Detti la mia testimonianza per quanto mi fu possibile, riversando quell’orrore sulla società. La storia collettiva e pubblica si è tramutata a poco a poco in vergogna e dolore silenzioso. Però mancava ancora qualcosa. Quella “notte” era anche fatta di storie individuali di giovanissimi. Io conoscevo i loro nomi, le loro voci, e dovevo trovare una via d’uscita da quell’orrore. Quella possibilità mi è stata offerta da un film e da un libro, che mi hanno dato modo di raccontare tutto. Quando le sale si sono riempite di giovani che piangevano e si abbracciavano, ho capito che quelli che erano rimasti nell’oscurità erano tornati finalmente alla luce. Erano usciti dal Pozzo per non tornarci mai più».

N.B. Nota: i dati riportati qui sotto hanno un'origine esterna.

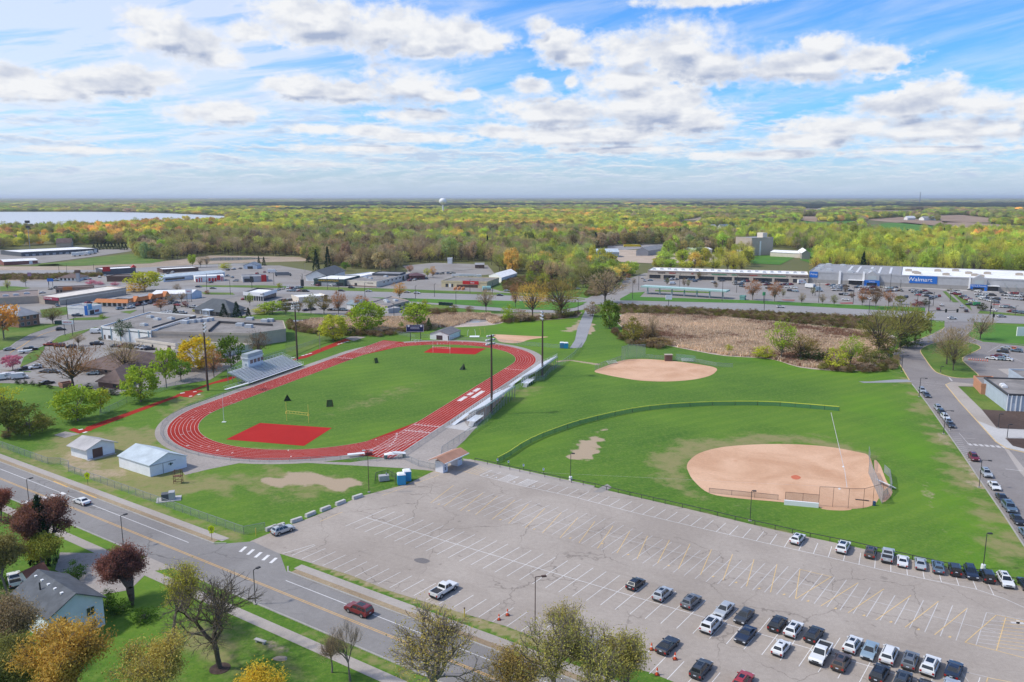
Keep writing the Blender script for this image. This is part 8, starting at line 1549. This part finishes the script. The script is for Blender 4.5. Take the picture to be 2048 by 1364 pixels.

A far conoscere al mondo la tragica vicenda della Notte delle matite spezzate fu il bel film omonimo di Héctor Olivera, uscito nel 1986 proprio grazie alla coraggiosa testimonianza di Pablo Díaz. La proiezione del film e il lancio della riedizione del libro da cui è tratto ( La notte dei lapis di María Seoane e Héctor Ruiz Núñez, edito da Portatori d’acqua e presentato oggi a Roma, alle 16.30 alla Casa delle letterature, da Goffredo Fofi, Alessandro Riccio, Enrico Calamai, Maria Ida Gaeta e lo stesso Díaz) saranno gli eventi speciali della rassegna “Al cuore dei conflitti” che si tiene tra Bergamo, Roma e Brescia, in occasione dei quarant’anni dall’inizio della dittatura. Da allora, il percorso compiuto dall’Argentina verso la verità e la giustizia è stato complesso e sofferto, ma ha ottenuto grandi risultati. Il dittatore Videla è morto in carcere e i processi sono riusciti in molti casi a fare giustizia, condannando molti dei responsabili.

«Per me la giustizia coincide con la verità per i familiari che continuano a sopportare la mancanza dei loro cari– spiega Díaz –. Non penso necessariamente alla morte come alternativa a una condanna mancata, mi aspetto però che le società giuste sappiano riparare a tanto dolore e a tanta vergogna». Purtroppo ancora oggi, in contesti e Paesi differenti, si verificano fatti tragicamente simili a quanto accadeva tutti i giorni nell’Argentina degli anni ’70, come la vicenda di Giulio Regeni in Egitto. «Quando le storie di ingiustizia si ripetono nella loro selvaggia crudeltà – commenta Díaz – l’umanità perde un pezzo della sua ragione. Per anni ho conservato un profondo risentimento nei confronti degli esseri umani. Dopo essere stato rapito e torturato, mi sono sentito lacerato. Ma poi ho ricominciato a credere nelle persone, e credo che le storie di ingiustizia servano a rinforzare l’uomo buono».

Tra i giovanissimi desaparecidos della Notte delle matite spezzate c’era anche la sua fidanzata, Claudia Falcone, di appena sedici anni. «I miei compagni scomparsi in realtà non sono mai scomparsi davvero – conclude –. Lo so che sembra un controsenso, però è l’assoluta verità. Ce lo dimostra l’amore per il compagno che è al nostro fianco, la continuità etica dell’impegno sociale e l’esito della lotta per i diritti collettivi per far si che tutti abbiano uguale diritto all’istruzione. I miei compagni che non ci sono più vivono ancora negli studenti di oggi».